Questa è, a nostro avviso, anche la strada migliore per evitare che il disagio sociale e culturale di chi si sente estraneo in un mondo che non gli appartiene si trasformi in fallimento scolastico, disturbi psichici, razzismo, aggressività e violenza.
In un’ottica di ascolto individualizzato, quale quella montessoriana, ecco allora che si può immaginare la scuola come
“una struttura meticcia in cui tutti abbiano un posto” (Marie-Rose Moro), in cui il bambino arrivato dal Maghreb, dal Ghana o dal Bangladesh si senta accolto come un’ospite, portatore di doni e di ricchezza, unico e speciale nella sua diversità come lo è ogni bambino che viene al mondo. Oltretutto l’impostazione pedagogica montessoriana ci pare quanto mai atta a favorire l’integrazione di bambini di culture diverse : attraverso l’approccio sensoriale, in cui l’utilizzo del linguaggio verbale è ridotto al minimo indispensabile, il contatto con qualsiasi bambino è infatti immediato.

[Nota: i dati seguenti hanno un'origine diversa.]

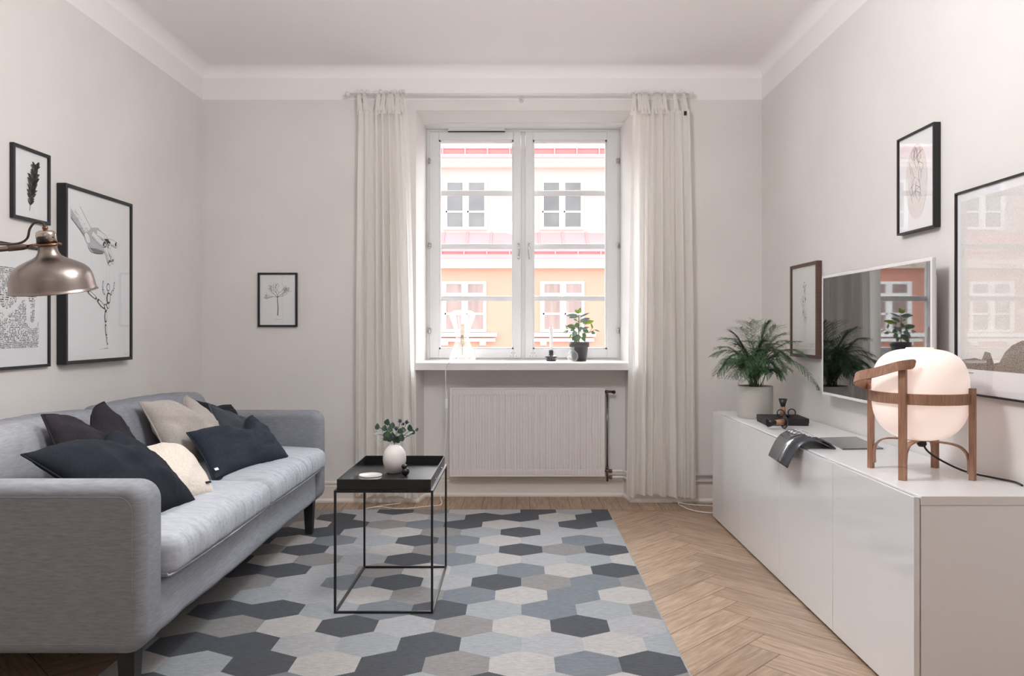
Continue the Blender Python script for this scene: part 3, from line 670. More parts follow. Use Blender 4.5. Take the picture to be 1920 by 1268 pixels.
# ================================================================ sofa
SX0, SX1 = -2.06, -1.09; SY0, SY1 = 2.25, 4.38; AW = .135
sofa = thing('sofa', 'light grey three-seat fabric sofa with black legs along the left wall', 'sofa', ((SX0 + SX1) / 2, (SY0 + SY1) / 2, 0))
sc0 = Vector(sofa.location)
def rbox(c, s, r, nseg=(10, 10, 6), disp=None):
    """rounded box, grid faces; c centre, s half sizes"""
    mb = MB(); vs = {}; V = []; Fc = []
    nx, ny, nz_ = nseg
    def vid(i, j, k):
        key = (i, j, k)
        if key in vs: return vs[key]
        def mp_(q, n, hs):
            t = -1 + 2 * q / n
            return t * hs
        p = Vector((mp_(i, nx, s[0]), mp_(j, ny, s[1]), mp_(k, nz_, s[2])))
        inner = Vector([max(-(s[a] - r), min(s[a] - r, p[a])) for a in range(3)])
        d = p - inner
        if d.length > 1e-9:
            # on flat faces d has one non-zero comp = r, else project
            p = inner + d.normalized() * r
        if disp: p = disp(p, s)
        vs[key] = len(V); V.append(p + Vector(c)); return vs[key]
    for i in range(nx):
        for j in range(ny): Fc.append((vid(i, j, 0), vid(i, j + 1, 0), vid(i + 1, j + 1, 0), vid(i + 1, j, 0))); Fc.append((vid(i, j, nz_), vid(i + 1, j, nz_), vid(i + 1, j + 1, nz_), vid(i, j + 1, nz_)))
    for i in range(nx):
        for k in range(nz_): Fc.append((vid(i, 0, k), vid(i + 1, 0, k), vid(i + 1, 0, k + 1), vid(i, 0, k + 1))); Fc.append((vid(i, ny, k), vid(i, ny, k + 1), vid(i + 1, ny, k + 1), vid(i + 1, ny, k)))
    for j in range(ny):
        for k in range(nz_): Fc.append((vid(0, j, k), vid(0, j, k + 1), vid(0, j + 1, k + 1), vid(0, j + 1, k))); Fc.append((vid(nx, j, k), vid(nx, j + 1, k), vid(nx, j + 1, k + 1), vid(nx, j, k + 1)))
    return mb.add(V, Fc, 0, True)
def local(p): return Vector(p) - sc0
# arms
for k, (a, b2) in enumerate(((SY0, SY0 + AW), (SY1 - AW, SY1))):
    c = local(((SX0 + SX1) / 2, (a + b2) / 2, (.195 + .695) / 2)); s = ((SX1 - SX0) / 2, AW / 2, .25)
    mb = MB(); vs = []; fs = []; er = .034; lay = []
    for q in range(8): t = q / 7 * PI / 2; lay.append((-s[1] + er * (1 - math.sin(t)), er * (1 - math.cos(PI / 2 - t)) if False else er * (1 - math.sin(PI / 2 - t + 0)) ))
    lay = [(-s[1] + er * (1 - math.cos(q / 7 * PI / 2)), er * (1 - math.sin(q / 7 * PI / 2))) for q in range(8)]; lay += [(-y_, i_) for y_, i_ in lay[::-1]]
    npt = 0
    for y_, ins in lay:
        hx, hz, cr = s[0] - ins, s[2] - ins, max(.02, .062 - ins); npt = 0
        for cx_, cz_, a0 in ((1, 1, 0), (-1, 1, 90), (-1, -1, 180), (1, -1, 270)):
            for q in range(9): an = R(a0 + q * 11.25); vs.append((c.x + cx_ * (hx - cr) + cr * math.cos(an), c.y + y_, c.z + cz_ * (hz - cr) + cr * math.sin(an))); npt += 1
    for i in range(len(lay) - 1):
        for j in range(npt): fs.append((i * npt + j, i * npt + (j + 1) % npt, (i + 1) * npt + (j + 1) % npt, (i + 1) * npt + j))
    fs += [tuple(range(npt)), tuple((len(lay) - 1) * npt + j for j in range(npt))]
    mb.add(vs, fs, 0, True); mb.sm[-1] = mb.sm[-2] = False
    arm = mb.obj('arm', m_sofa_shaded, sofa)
    for s_ in (-1, 1):   # piping seam round both cheeks
        yy = c.y + s_ * (AW / 2 - .004); hx, hz = s[0] - .036, s[2] - .036; pts = []
        for cx_, cz_, a0 in ((1, 1, 0), (-1, 1, 90), (-1, -1, 180), (1, -1, 270)):
            for q in range(7):
                an = R(a0 + q * 15); pts.append((c.x + cx_ * (hx - .04) + .04 * math.cos(an), yy + s_ * .0035, c.z + cz_ * (hz - .04) + .04 * math.sin(an)))
        MB().tube(pts, .0017, 6, closed=True).obj('piping', m_sofa_shaded, arm)
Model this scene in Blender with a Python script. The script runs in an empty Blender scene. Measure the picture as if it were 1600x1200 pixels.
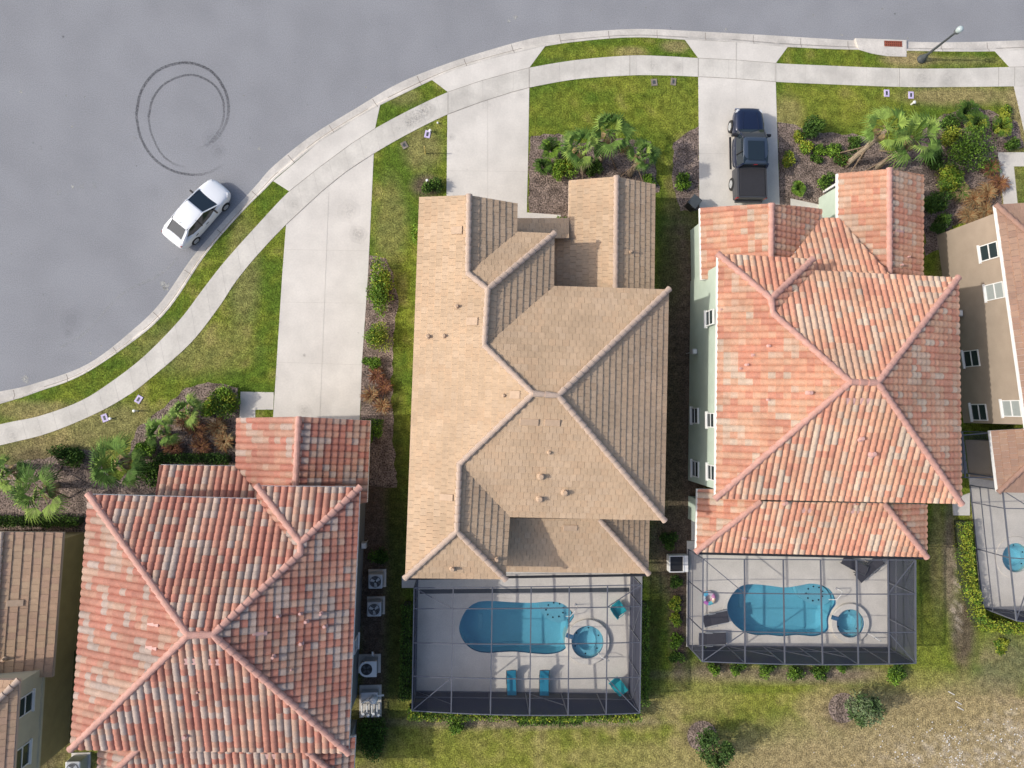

L”imparare facendo” è poi metodologia tipica dei sistemi educativi tradizionali di tutti i popoli.
Molti altri sono comunque, a ben vedere, i punti di contatto – ancora non esplorati - tra il pensiero montessoriano e la prassi educativa delle culture tradizionali di ogni continente che meriterebbero una investigazione più approfondita, resasi ormai necessaria dato il contesto culturale in cui viviamo.
Tutto ciò comunque non può non farci riflettere una volta di più sulla necessità e l’urgenza di riproporre e riscoprire, anche da nuove angolazioni, il messaggio di M.Montessori e portare avanti l’opera a cui lei dedicò la sua intera esistenza: l’educazione come aiuto alla vita.
Il suo pensiero, lungi dall’essere obsoleto è oggi più attuale che mai, le sue proposte di approccio al bambino potrebbero darci la chiave per risolvere tutti i problemi che affliggono la società odierna. E’ venuto il momento di ascoltare la sua voce. Con umiltà. Per il bene dei nostri figli, dei nostri nipoti, di tutti i bambini di oggi e di domani, di qui e d’altrove.